Pettibon’s quotations, aphorisms and fragments of dialogue – free-floating and suspended from context – vary between bizarre interpolations and apposite subscripts. The result is a continual lurch in mood – from the sensationalist to the mundane to the absurdist to the poetically ambivalent. A blotted Rorschach design is given the wry tagline “Readers who have any tincture of psychology know how much is to be inferred from this”. In No Title (Be content at), John Ruskin’s instructions on drawing (“Be content at present if you find your hand gaining command over the curves”) accompany an image of a naked woman holding her breasts – perhaps a parodic affront to Ruskin’s supposed sexual reticence.

Religious and art-historical tropes are paraphrased and bastardised it the same way as quotations and words (“Tryck Whutuyp” written beside Christ on the cross, is an invented variant of “whattup” or “whassup”). Christ and skulls appear variously; and a bowl of fruit implies an improvised still life. Many of the works also revisit themes and figures which have recurred throughout Pettibons’ career. Baseball players appear in works such as No Title (A hop, skiyp,), showing a lumbering figure bowling, or in the form of a randomly inserted mugshot of Johnny Broaca. As in much of Pettibon’s art, the sordid underbelly of American life is glimpsed: No Title (Do I bother) pictures a seedy nightclub, the gobbets of text conveying the sexual tension between a singer and dancer.

Pettibon’s works muse continually on the power dynamic between image and text – the capacity for one to inflect or undermine the other. Certain drawings veer into an autobiographical and self-reflexive mode: No Title (Of myself what) portrays Pettibon in a sports jacket with the epithet “Team Comes First” (possibly a fictional self-image). The work No Title (Missing accomplices. They) plays on its own fragmentariness through a jumble of sound bites. These reflect the slippery interflow of voices – public pronouncements, internal soliloquies, media jargon, clichés, street slang and poetry – defining Pettibon’s art.

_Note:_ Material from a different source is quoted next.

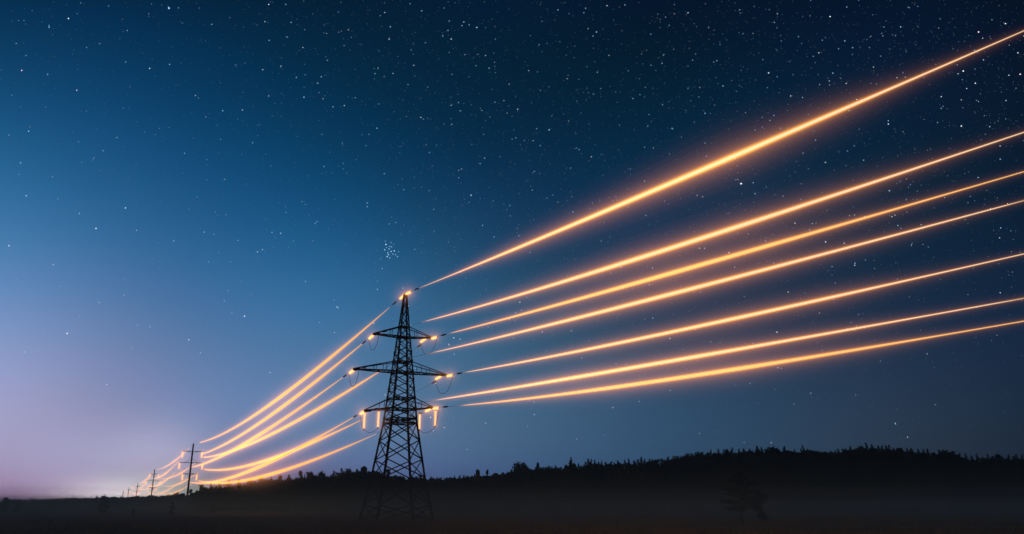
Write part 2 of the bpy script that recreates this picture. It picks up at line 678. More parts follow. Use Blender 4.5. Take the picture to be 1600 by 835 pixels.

Raymond Pettibon was born in 1957 in Tuscon, Arizona, and studied at UCLA in Los Angeles. As a young graduate he worked as a maths teacher before embarking on an artistic career, designing album covers for Black Flag and becoming associated with the Los Angeles Punk scene. In recent years Pettibon has numerous major solo shows including Whuytuyp, Kunstmuseum Luzern, Lucerne, Switzerland (2012); ‘v-boom’, Kestnergesellschaft, Hannover, Germany (2007); Kunsthalle Wien, Vienna, Austria (2006); and Whitney Museum of American Art, New York (2005). Retrospectives of his work have been held at the Philadelphia Museum of Art, the Santa Monica Museum of Art, and the Museum of Contemporary Art, Los Angeles. In 2010 Pettibon received the prestigious Oskar Kokoschka prize. Raymond Pettibon lives and works in Los Angeles.